AI and Software Patents
Recently, the US patent office called for comments on the process of patenting AI software. I suppose this is a response to Google’s recent ML patents, or Oracle vs. Google, or the many software patent trolls. Most people I’ve talked to find software patents apalling and a threat to intellectual freedom: similar to patenting the fact that 2+2=4.
I’m mostly in this camp. Despite claims that Google will only use these to counter-sue any other company that tries to sue it (a so-called “defensive patent” strategy) it seems Google is failing at “not being evil.”
However, we have to remember the motivation for patents: to quickly spread innovation through the country. If an inventor is guaranteed a monopoly on an idea for some time, they’ll be much more willing to publicize their idea and how to replicate it. This will, in the long run, improve the economy.
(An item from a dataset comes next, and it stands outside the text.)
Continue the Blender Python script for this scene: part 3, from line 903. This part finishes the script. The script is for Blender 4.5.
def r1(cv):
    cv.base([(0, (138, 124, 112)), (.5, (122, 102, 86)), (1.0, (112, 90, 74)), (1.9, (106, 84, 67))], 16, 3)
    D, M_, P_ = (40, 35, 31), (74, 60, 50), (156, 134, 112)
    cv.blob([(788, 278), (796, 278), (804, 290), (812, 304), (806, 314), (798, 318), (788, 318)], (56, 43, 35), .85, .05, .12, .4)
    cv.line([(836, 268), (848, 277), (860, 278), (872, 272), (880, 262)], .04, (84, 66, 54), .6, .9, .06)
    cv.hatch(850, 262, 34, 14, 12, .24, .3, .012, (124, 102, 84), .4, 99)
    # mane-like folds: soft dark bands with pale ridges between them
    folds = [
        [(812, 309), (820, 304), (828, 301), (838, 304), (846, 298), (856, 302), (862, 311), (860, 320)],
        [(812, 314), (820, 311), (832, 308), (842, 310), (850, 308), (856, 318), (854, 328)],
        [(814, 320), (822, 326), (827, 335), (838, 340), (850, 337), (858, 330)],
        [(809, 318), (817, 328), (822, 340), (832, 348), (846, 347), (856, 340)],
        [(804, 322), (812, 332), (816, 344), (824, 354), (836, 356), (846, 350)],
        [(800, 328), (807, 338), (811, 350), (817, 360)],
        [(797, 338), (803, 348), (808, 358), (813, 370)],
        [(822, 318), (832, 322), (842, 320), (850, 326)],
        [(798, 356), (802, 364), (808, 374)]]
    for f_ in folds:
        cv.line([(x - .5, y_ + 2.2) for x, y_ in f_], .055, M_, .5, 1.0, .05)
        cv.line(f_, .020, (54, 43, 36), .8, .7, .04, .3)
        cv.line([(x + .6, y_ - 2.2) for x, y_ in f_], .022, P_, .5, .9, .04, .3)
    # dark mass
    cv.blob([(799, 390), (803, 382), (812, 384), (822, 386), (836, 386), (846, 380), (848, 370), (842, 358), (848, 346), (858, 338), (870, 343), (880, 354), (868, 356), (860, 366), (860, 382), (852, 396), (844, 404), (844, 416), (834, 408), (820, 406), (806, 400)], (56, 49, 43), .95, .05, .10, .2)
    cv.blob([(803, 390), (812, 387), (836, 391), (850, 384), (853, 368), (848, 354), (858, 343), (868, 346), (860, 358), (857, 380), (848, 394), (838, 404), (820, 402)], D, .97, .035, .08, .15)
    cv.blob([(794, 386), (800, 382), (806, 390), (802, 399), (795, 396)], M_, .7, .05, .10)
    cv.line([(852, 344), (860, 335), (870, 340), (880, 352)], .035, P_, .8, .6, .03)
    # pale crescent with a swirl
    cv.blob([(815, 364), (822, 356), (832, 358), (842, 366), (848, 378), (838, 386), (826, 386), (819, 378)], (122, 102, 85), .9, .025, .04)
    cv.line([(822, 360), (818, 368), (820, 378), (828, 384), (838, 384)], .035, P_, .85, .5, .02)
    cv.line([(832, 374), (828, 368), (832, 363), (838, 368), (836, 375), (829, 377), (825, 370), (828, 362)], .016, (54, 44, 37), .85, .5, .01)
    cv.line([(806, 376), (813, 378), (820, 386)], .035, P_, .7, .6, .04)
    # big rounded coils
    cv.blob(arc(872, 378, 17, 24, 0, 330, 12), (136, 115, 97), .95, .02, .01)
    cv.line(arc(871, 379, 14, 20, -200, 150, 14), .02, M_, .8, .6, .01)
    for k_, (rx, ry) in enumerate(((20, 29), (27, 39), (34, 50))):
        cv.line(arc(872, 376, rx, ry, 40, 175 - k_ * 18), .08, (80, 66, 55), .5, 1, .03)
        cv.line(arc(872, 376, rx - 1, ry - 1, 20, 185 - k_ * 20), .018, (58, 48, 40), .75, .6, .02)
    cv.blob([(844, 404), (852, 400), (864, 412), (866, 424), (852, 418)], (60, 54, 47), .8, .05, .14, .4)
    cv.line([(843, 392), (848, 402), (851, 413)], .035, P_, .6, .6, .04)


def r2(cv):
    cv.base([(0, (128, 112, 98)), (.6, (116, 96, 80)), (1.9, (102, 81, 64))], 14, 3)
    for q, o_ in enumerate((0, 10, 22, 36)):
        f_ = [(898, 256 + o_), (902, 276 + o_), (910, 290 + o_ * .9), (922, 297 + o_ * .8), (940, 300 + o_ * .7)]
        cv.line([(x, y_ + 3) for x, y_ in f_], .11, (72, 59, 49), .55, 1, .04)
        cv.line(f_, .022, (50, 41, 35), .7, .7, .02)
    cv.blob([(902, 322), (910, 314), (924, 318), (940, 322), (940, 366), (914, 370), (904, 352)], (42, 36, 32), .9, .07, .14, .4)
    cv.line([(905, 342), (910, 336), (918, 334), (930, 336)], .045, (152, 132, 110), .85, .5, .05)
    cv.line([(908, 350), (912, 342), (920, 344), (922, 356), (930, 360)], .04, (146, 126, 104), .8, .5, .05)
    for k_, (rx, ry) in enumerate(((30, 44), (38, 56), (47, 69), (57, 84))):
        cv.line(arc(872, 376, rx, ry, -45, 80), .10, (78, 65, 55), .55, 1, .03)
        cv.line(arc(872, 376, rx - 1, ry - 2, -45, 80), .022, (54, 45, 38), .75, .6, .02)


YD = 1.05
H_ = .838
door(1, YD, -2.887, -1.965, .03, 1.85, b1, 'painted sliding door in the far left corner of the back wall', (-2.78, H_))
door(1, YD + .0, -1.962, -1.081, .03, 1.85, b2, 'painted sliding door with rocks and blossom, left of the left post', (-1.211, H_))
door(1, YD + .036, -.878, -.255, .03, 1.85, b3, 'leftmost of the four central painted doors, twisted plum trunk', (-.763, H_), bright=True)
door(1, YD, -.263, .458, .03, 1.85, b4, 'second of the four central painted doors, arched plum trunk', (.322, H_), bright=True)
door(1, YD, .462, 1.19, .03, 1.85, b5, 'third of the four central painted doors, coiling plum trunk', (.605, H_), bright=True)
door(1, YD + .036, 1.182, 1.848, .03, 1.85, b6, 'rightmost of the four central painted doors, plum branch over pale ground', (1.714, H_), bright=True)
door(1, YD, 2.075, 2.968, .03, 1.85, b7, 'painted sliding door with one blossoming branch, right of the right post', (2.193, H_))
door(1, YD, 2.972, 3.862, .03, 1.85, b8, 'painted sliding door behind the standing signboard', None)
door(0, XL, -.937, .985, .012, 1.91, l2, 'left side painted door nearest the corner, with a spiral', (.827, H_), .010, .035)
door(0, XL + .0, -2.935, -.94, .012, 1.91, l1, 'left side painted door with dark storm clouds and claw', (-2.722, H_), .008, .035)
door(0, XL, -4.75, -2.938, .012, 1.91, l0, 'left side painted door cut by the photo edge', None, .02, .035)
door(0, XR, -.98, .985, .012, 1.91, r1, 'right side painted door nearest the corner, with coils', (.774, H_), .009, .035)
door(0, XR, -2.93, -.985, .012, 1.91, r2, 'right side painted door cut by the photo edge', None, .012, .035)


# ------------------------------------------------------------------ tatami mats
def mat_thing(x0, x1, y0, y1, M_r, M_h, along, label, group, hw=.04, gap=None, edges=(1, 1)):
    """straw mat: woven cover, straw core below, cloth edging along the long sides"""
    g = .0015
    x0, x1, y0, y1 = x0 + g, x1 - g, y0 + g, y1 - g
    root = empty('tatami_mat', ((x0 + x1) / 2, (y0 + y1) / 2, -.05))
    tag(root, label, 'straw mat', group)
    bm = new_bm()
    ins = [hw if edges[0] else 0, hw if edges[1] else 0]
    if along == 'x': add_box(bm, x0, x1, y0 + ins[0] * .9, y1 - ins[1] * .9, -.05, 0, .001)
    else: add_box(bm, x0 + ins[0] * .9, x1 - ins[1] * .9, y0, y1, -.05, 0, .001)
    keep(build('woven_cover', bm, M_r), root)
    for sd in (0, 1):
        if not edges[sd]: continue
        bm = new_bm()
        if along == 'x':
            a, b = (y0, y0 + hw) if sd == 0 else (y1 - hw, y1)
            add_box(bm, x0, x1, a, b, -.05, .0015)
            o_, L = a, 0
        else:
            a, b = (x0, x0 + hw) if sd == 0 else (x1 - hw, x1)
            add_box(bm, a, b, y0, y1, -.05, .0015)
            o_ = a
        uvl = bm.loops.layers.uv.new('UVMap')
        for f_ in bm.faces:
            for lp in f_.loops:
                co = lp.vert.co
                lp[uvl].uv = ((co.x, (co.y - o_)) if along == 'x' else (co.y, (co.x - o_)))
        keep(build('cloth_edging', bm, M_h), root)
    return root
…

This can make sense for software, but Google’s seq2seq and Dropout patents totally miss the point: the idea is already well known. You can find it in many textbooks; it does the public no good to know about Google’s “invention” because everyone already knows about it. These patents should not have been granted; the public should have had the option to say “we don’t want your ideas, we already know about this.” (Although Geoff Hinton probably deserved these patents in 2014.)
In an ideal world, people would patent their hard work, improve the public by sharing it, and get fairly compensated for that improvement. To keep the spirit of patents, I think we need to figure out the “hard part” of constructing AI technology and how to incentivize sharing that. And in every case, we have to weigh that difficulty against how it ultimately improves or impedes public progress.
I dislike software patents in general because the difficulty tends to be low and the public impact negative. For example, patenting an API or a standard (like Java) is a categorically bad idea. Not only is it pretty easy to design an API, but the patent ultimately destabilizes public infrastructure via a chilling effect. The trade-off isn’t worth it: all negatives, no positives.
Libraries and open-source software are more difficult to create, but they’re nice precisely they’re free. Patenting an essential part of the software stack feels like pulling bricks out of the middle of a pyramid. It’s not clear how that will go. Besides, if you want to make money off software, plenty of successful Saas business models exist (like AWS or AI services).
Now, AI innovations require a lot of experimentation and work to prove, and patentability could encourage corporate investment in R&D. That would be good. But it’s not clear how much any individual contribution should be worth. If I use an ML model with dropout in my business, and you sue me, how much was that usage of dropout worth? All my revenue? Half? If I didn’t use it, my model accuracy might have gone down by 5%. How do we value that 5%?
And how do we detect and enforce these patents? If I use variational dropout, does that count? What about neuron pruning? That’s like permanent dropout. And what if someone proves mathematically that dropout is the most optimal regularization technique? Are we all supposed to just keep using subpar methods, for fear of being sued by some big company?
All in all, I can’t really envision a world in which software or AI patents postively impact coporate incentives. But hopefully I’ll be proved wrong.